#1
im trying to write my first song, and this is what i came up with.. its more of like a draft.. here goes:

Many times I've been down
and you were not around
i thought this is all gonna end
but i was wrong again

here i am
waiting for you to come back
hoping that someday u will realize
how much i need you in my life
but something tells me that day wont come
'cause you finally found the one
i dont want to live a lie
so now i say goodbye

We've been friends through thick and thin
now it seems everything was gone
the days went by and
now I'm all alone

they say some things are just worth waiting for
but i dont see it with you i am waiting for nothing
and i can see it in your eyes, dont try to hide
i never wanted anything more but your love


im open to comments and suggestions.. i really need help with my songwriting
#2
As a beginner I can see why you used such a simple rhyme scheme, and that's perfectly okay. The only suggestion I can give you is to try to use better figurative language and imagery. Maybe try some similes or metaphors.
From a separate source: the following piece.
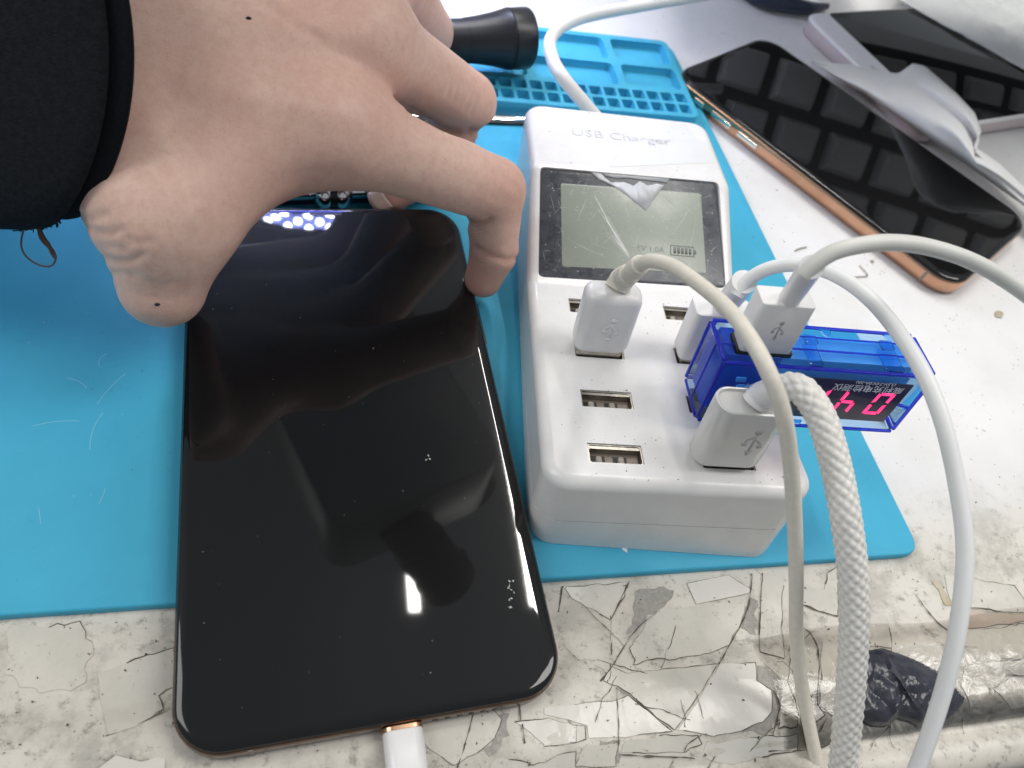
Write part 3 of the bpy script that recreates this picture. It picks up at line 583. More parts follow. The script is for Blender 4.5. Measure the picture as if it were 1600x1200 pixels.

Just try to spice it up more.
#3
i agree with above post, but for a beginner its pretty nice. i like the fact that your able to tell a coherent story, not just bundling a bunch of decent to good lines and calling it a song. one more pointer too

We've been friends through thick and thin
now it seems everything was gone
the days went by and
now I'm all alone


in this line it seems to be a bit chopped up. if you were able to make the later lines longer it would help the flow of the song i believe.

crit mine? https://www.ultimate-guitar.com/forum/showthread.php?t=890884
#6
If I were you I would probably use this stanza as a chorus, just changed a bit:

We've been friends through thick and thin
now it seems everything was gone
the days went by and
now I'm all alone


Maybe something like this:

We've been friends through thick and thin
Now everything's gone or has been
The days go by, and I'm still here
Now I'm alone, you disappeared

I don't know. That's just something I quickly came up with. And a suggestion on a song title would be Thick and Thin.

Think you could crit this song of mine?
https://www.ultimate-guitar.com/forum/showthread.php?t=876146
Last edited by ttreat31 at Jun 24, 2008,
#10
lol ok i came up with a chorus:

i can see myself right next to you,
the days are endless
but u never see the way that i do
i would change my world
for you to be my girl
but the dream is over cause you dont love me anymore

i dunno.. its just something that's popped in my mind lol..
#11
Hi.

There are a couple reasons I'm closing this thread. Please read the rules to figure them out. I will hint that one of htem has to do with this thing called the "edit button." The other has to do wiht titles.

The rules are above the stickied threads in the main forum. Please read them.